Rows from a 3D scene dataset
## BEGIN

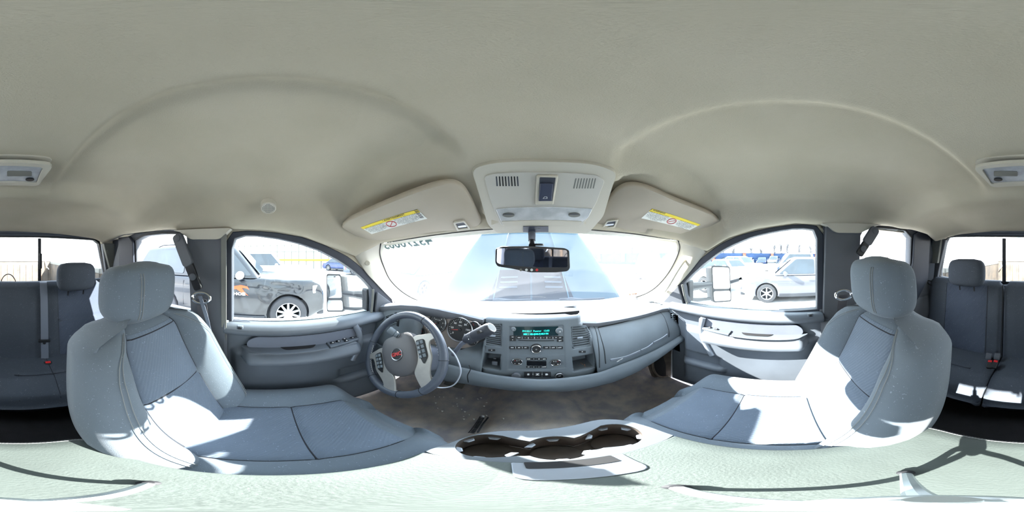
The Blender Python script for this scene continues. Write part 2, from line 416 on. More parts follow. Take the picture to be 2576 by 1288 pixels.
# front door window frames --------------------------------------------
GLI = [[(583, 808), (583, 700), (583, 625)], [(583, 625), (585, 604), (600, 592), (640, 592), (700, 600), (755, 613), (805, 630), (857, 657), (894, 683), (922, 708), (939, 728)], [(939, 728), (937, 760), (932, 797)], [(932, 797), (870, 808), (780, 814), (690, 814), (583, 808)]]
GLO = [[(567, 822), (567, 700), (567, 610)], [(567, 610), (572, 592), (588, 581), (640, 580), (690, 584), (765, 597), (833, 623), (884, 650), (922, 684), (960, 727), (985, 751)], [(985, 751), (990, 765), (985, 790)], [(985, 790), (900, 818), (800, 826), (690, 828), (567, 822)]]
fr1, O1, I1 = segring('door_1', GLO, GLI, fL(.022), fL(.022), (-.05, 0, 0), M['seal'], None); struct(fr1); fr1['label'] = 'front door on the steering wheel side with dark window surround'
GRI = [[(2056, 778), (2056, 700), (2056, 600)], [(2056, 600), (2053, 580), (2040, 574), (1990, 575), (1940, 584), (1895, 594), (1850, 612), (1810, 633), (1770, 663), (1740, 690), (1716, 716)], [(1716, 716), (1722, 745), (1732, 772)], [(1732, 772), (1800, 781), (1880, 785), (1960, 784), (2056, 778)]]
GRO = [[(2072, 792), (2072, 700), (2072, 590)], [(2072, 590), (2066, 572), (2045, 564), (1990, 565), (1930, 574), (1880, 585), (1830, 603), (1790, 628), (1750, 661), (1715, 700), (1690, 728)], [(1690, 728), (1682, 748), (1690, 772)], [(1690, 772), (1790, 794), (1880, 798), (1960, 797), (2072, 792)]]
fr2, O2, I2 = segring('door_2', GRO, GRI, fR(.022), fR(.022), (.05, 0, 0), M['seal'], None); struct(fr2); fr2['label'] = 'front passenger door with dark window surround'
def pane(name, I, dx, m=None):
    o = MB().prism([p + V(dx, 0, 0) for p in I], (.004 * (1 if dx > 0 else -1), 0, 0)).build(name, m or M['glass'], smooth=0); return struct(o)
def grow(I, k):
    c = sum(I, V(0, 0, 0)) / len(I); return [c + (p - c) * k for p in I]
pane('window_2', grow(I1, 1.02), -.018); pane('window_3', grow(I2, 1.02), .018)
# sail triangles
def sail(pts, f, vec, parent):
    q = rnd([P(*p, f=f) for p in pts], .012)
    MB().prism(q, vec).build('sail_panel', M['pillar'], parent, bevel=.004)
sail([(946, 733), (998, 772), (975, 789), (940, 797)], fL(.026), (.012, 0, 0), fr1)
sail([(1708, 718), (1665, 765), (1690, 772), (1724, 772)], fR(.026), (-.012, 0, 0), fr2)
# grey channel line beside the sails
MB().tube([P(*p, f=fL(.03)) for p in [(939, 728), (937, 760), (933, 797)]], .006).build('window_channel', M['trimg'], fr1)
MB().tube([P(*p, f=fR(.03)) for p in [(1716, 716), (1722, 745), (1732, 772)]], .006).build('window_channel', M['trimg'], fr2)

# rear side windows -----------------------------------------------------
RLI = [[(492, 786), (484, 700), (474, 592)], [(474, 592), (450, 588), (411, 587), (365, 592), (343, 604)], [(343, 604), (345, 680), (350, 752)], [(350, 752), (400, 765), (432, 772), (492, 786)]]
RLO = [[(569, 830), (569, 700), (569, 582)], [(569, 582), (500, 580), (425, 579), (340, 586), (300, 606)], [(300, 606), (285, 660), (272, 740)], [(272, 740), (340, 770), (430, 795), (569, 830)]]
def segring3(name, outer, inner, f, vec, m):
    return segring(name, outer, inner, f, f, vec, m, None)
rw1, O3, I3 = segring3('wall_left', RLO, RLI, fL(.02), (-.05, 0, 0), M['pillar']); struct(rw1)
RRI = [[(2152, 778), (2158, 700), (2162, 592)], [(2162, 592), (2170, 576), (2220, 574), (2275, 579), (2291, 598)], [(2291, 598), (2289, 660), (2272, 745)], [(2272, 745), (2230, 758), (2190, 768), (2152, 778)]]
RRO = [[(2070, 800), (2070, 700), (2070, 568)], [(2070, 568), (2120, 564), (2220, 568), (2310, 577), (2340, 600)], [(2340, 600), (2352, 660), (2362, 730)], [(2362, 730), (2290, 765), (2200, 785), (2070, 800)]]
rw2, O4, I4 = segring3('wall_right', RRO, RRI, fR(.02), (.05, 0, 0), M['pillar']); struct(rw2)
pane('window_4', grow(I3, 1.02), -.02, M['gdark']); pane('window_5', grow(I4, 1.02), .02, M['gdark'])
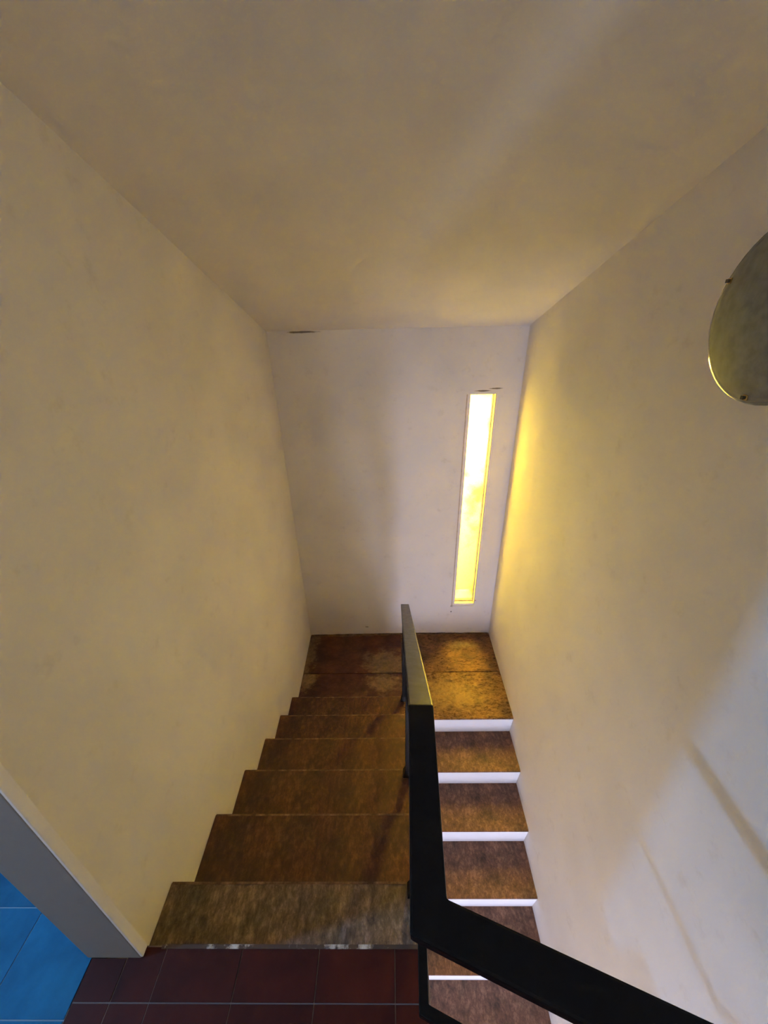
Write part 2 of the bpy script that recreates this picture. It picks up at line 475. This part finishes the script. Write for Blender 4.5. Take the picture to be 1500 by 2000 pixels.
xs_t = [-0.863, -0.7625, -0.658, -0.4405, -0.222, -0.0095, 0.208, 0.4255, 0.643, 0.8605, 0.96]
ys_t = [YE - 0.002, 0.3085] + [0.3085 - 0.2175 * k for k in range(1, 12)]
g = 0.0015
for i in range(len(xs_t) - 1):
    for j in range(len(ys_t) - 1):
        a, b, y1, y0_ = xs_t[i] + g, xs_t[i + 1] - g, ys_t[j] - g, ys_t[j + 1] + g
        if i == 1: a, b = a, b
        poly = [(a, y0_), (b, y0_), (b, y1), (a, y1)]
        if b > XS:
            # right of the flight the slab ends on the skewed edge; left of it on the first nosing
            if a < XS and y1 > edge_y(XS):
                poly = clip(poly, None, None, lambda p: XS - 0.004 - p[0]) if y0_ >= edge_y(XS) - 1e-6 else poly
            if a >= XS or y0_ < edge_y(XS):
                poly2 = clip(poly, None, None, lambda p: edge_y(max(p[0], XS)) - 0.006 - p[1]) if a >= XS else None
                if a < XS:
                    # L-shaped remainder: cut into the polygon by its corner
                    e = 0.004
                    poly2 = [(a, y0_), (b, y0_), (b, min(y1, edge_y(b) - 0.006)), (XS - e, edge_y(XS) - 0.006), (XS - e, y1), (a, y1)] if y1 > edge_y(XS) else \
                            [(a, y0_), (b, y0_), (b, min(y1, edge_y(b) - 0.006))] + ([(XS, y1)] if y1 > edge_y(b) - 0.006 else []) + [(a, y1)]
                    if edge_y(b) - 0.006 < y0_: poly2 = clip(poly2, None, None, lambda p: edge_y(max(p[0], XS)) - 0.006 - p[1])
                poly = poly2
        if a < -0.80: poly = clip(poly, None, None, lambda p: 0.3872 - p[1])
        if len(poly) < 3: continue
        ar = abs(sum(poly[k][0] * poly[(k + 1) % len(poly)][1] - poly[(k + 1) % len(poly)][0] * poly[k][1] for k in range(len(poly))))
        if ar < 0.0012: continue
        random.seed(i * 31 + j)
        dz = random.uniform(-0.0012, 0.0006)
        prism('tile', poly, 'z', ZF - 0.008, ZF + dz, 'tile_red', fl)

# ---- side room: blue tiled floor and plain walls
fb = box('floor_side_room', -3.25, -0.863, -1.6, 1.6, ZF - 0.17, ZF - 0.0025, 'grout_pale')
tag(fb, 'blue tiled floor of the room through the left opening', 'floor', kind='structure')
x = -0.863
k = 0
while x > -3.1:
    y = 0.492 + 0.2125 * 5
    while y > -1.3:
        random.seed(k); k += 1
        box('tile', x - 0.2185 + g, x - g, y - 0.2125 + g, min(y - g, 1.495), ZF - 0.008, ZF + random.uniform(-0.0012, 0.0006), 'tile_blue', fb) if not (x > -1.0 and y > 0.75) else None
        y -= 0.2125
    x -= 0.2185
# piece of blue floor beside the pier
tr = (-0.30, -0.12, 0.90, 1.00)
tag(wall_with_holes('wall_side_room_far', 'x', -3.45, -3.25, -1.6, 1.6, ZF - 0.1, 1.3, [tr], 'wall'),
    'far wall of the side room with a small high window', 'wall', kind='structure')
tag(box('wall_side_room_front', -3.25, -0.935, 1.5, 1.6, ZF, 1.3, 'wall'), 'side wall of the blue-floored room, on the stair side', 'wall', kind='structure')
tag(box('wall_side_room_rear', -3.25, -0.935, -1.6, -1.5, ZF, 1.3, 'wall'), 'rear wall of the blue-floored room', 'wall', kind='structure')
tag(box('ceiling_side_room', -3.45, -0.96, -1.6, 1.6, 1.3, 1.4, 'ceiling'), 'flat white ceiling of the side room', 'ceiling', kind='structure')

# ---- lower hall
tag(box('floor_lower_hall', -1.05, 1.0, -2.6, YB + 0.1, ZLOW - 0.15, ZLOW, 'grout'), 'grey floor of the lower hall under the stairs', 'floor', kind='structure')
tag(wall_with_holes('wall_lower_rear', 'y', -2.75, -2.6, -0.935, 1.1, ZLOW - 0.1, ZF - 0.17, [(0.12, 0.94, ZLOW + 0.25, -2.72)], 'wall'),
    'plaster wall of the lower hall with glazed opening', 'wall', kind='structure')
sp = [(-2.6, ZLOW), (YB, ZLOW), (YB, ZL - 0.165), (Y0 + 6 * G, ZL - 0.165), (YE - 0.03, ZF - H - 0.335), (0.2, ZF - H - 0.335), (0.2, ZF - 0.175), (-2.6, ZF - 0.175)]
tag(prism('wall_spine', sp, 'x', -0.03, XS - 0.002, 'wall'), 'white plaster wall between the two flights', 'wall', kind='structure')

# ------------------------------------------------------------------ door jamb at the corner of the left wall
jb = empty('trim_1', 'dark grey door jamb at the foot of the left wall', 'door jamb', (-0.80, 0.41, ZF), kind='structure')
box('jamb_post', -0.875, -0.722, 0.388, 0.412, ZF, 0.55, 'jamb', jb, bevel=0.003)
box('jamb_edge', -0.7235, -0.716, 0.389, 0.413, ZF + 0.005, 0.55, 'wall', jb, bevel=0.002)

# ------------------------------------------------------------------ narrow amber window
w = empty('window_1', 'narrow tall window of glowing amber frosted glass', 'window', ((WIN[0] + WIN[1]) / 2, yb(0.72), WIN[2]), kind='structure')
ywf = yb(0.72)
yp = ywf + 0.05
ZJ = -0.936
fw = 0.010
box('frame', WIN[0], WIN[0] + fw, yp - 0.012, yp + 0.02, WIN[2], WIN[3], 'frame', w)
box('frame', WIN[1] - fw, WIN[1], yp - 0.012, yp + 0.02, WIN[2], WIN[3], 'frame', w)
box('frame', WIN[0] + fw, WIN[1] - fw, yp - 0.012, yp + 0.02, WIN[2], WIN[2] + 0.016, 'frame', w)
box('frame', WIN[0] + fw, WIN[1] - fw, yp - 0.012, yp + 0.02, WIN[3] - 0.010, WIN[3], 'frame', w)
box('pane', WIN[0] + fw, WIN[1] - fw, yp, yp + 0.006, WIN[2] + 0.016, ZJ - 0.0025, 'amber', w)
box('pane', WIN[0] + fw, WIN[1] - fw, yp, yp + 0.006, ZJ + 0.0025, WIN[3] - 0.010, 'amber', w)
# slim plaster bead round the slot
bead = 0.012
for a in ((WIN[0] - 0.030, WIN[0] - 0.022, WIN[2] - 0.03, WIN[3] + 0.0),
          (WIN[1] + 0.001, WIN[1] + 0.006, WIN[2] - 0.006, WIN[3] + 0.004)):
    box('bead', a[0], a[1], ywf - 0.006, ywf + 0.002, a[2], a[3], 'frame', w)
box('bead', WIN[0] - 0.030, WIN[1] + 0.006, ywf - 0.006, ywf + 0.002, WIN[2] - 0.034, WIN[2] - 0.026, 'wall_back', w)

# plain windows: one added for the hall fill, one for the lower hall
def plain_window(name, label, axis, t, u0, u1, w0, w1):
    q = empty(name, label, 'window', (t, (u0 + u1) / 2, w0) if axis == 'x' else ((u0 + u1) / 2, t, w0), kind='structure')
    fr = 0.02
    def bx_(n, a, b, c_, d_, th, mt):
        if axis == 'x': box(n, t - th, t + th, a, b, c_, d_, mt, q)
        else: box(n, a, b, t - th, t + th, c_, d_, mt, q)
    bx_('frame', u0, u0 + fr, w0, w1, 0.02, 'frame'); bx_('frame', u1 - fr, u1, w0, w1, 0.02, 'frame')
    bx_('frame', u0 + fr, u1 - fr, w0, w0 + fr, 0.02, 'frame'); bx_('frame', u0 + fr, u1 - fr, w1 - fr, w1, 0.02, 'frame')
    bx_('pane', u0 + fr, u1 - fr, w0 + fr, w1 - fr, 0.002, 'glass')
plain_window('fill_window', 'unseen clear window added in the rear wall for the fill light', 'y', -3.2, *HW)
plain_window('window_3', 'glazed opening in the wall of the lower hall', 'y', -2.70, 0.12, 0.94, ZLOW + 0.25, -2.72)

# ------------------------------------------------------------------ upper flight
up = empty('stair_flight', 'upper flight of brown stone steps descending beside the left wall', 'stairs', (-0.37, 1.2, ZL))
for kk in range(1, 7):
    z = ZF - kk * H
    ya = YE if kk == 1 else Y0 + (kk - 1) * G
    yb_ = Y0 + kk * G
    mat = 'tread_grey' if kk == 1 else 'tread'
    lo = [(xl(ya), ya - 0.03, z - 0.035), (XS, ya - 0.03, z - 0.035), (XS, yb_, z - 0.035), (xl(yb_), yb_, z - 0.035)]
    hexa('tread', lo, [(p[0], p[1], z) for p in lo], mat, up, bevel=0.004)
    box('nosing', xl(yb_) + 0.004, XS - 0.003, yb_ - 0.006, yb_ + 0.0015, z - 0.004, z + 0.0010, 'edge', up)
for kk in range(0, 7):
    z1 = ZF - kk * H - (0.0 if kk == 0 else 0.035)
    z0 = ZF - (kk + 1) * H
    y = (YE if kk == 0 else Y0 + kk * G) - 0.028
    box('riser', xl(y) - 0.01, XS - 0.004, y - 0.02, y, z0, z1 - 0.002 if kk else ZF - 0.17, 'riser', up)
# front edge of the hall slab: strip of broken mortar along the top nosing
box('edge_strip', xl(YE) + 0.13, XS - 0.003, YE - 0.007, YE + 0.002, ZF - 0.03, ZF + 0.0015, 'mortar_white', up)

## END

WHAT TO DO →
Looking at the data above, show all lines where the word "part" occurs.

THE COMPLETED TASK →
The Blender Python script for this scene continues. Write part 2, from line 416 on. More parts follow. Take the picture to be 2576 by 1288 pixels.
Write part 2 of the bpy script that recreates this picture. It picks up at line 475. This part finishes the script. Write for Blender 4.5. Take the picture to be 1500 by 2000 pixels.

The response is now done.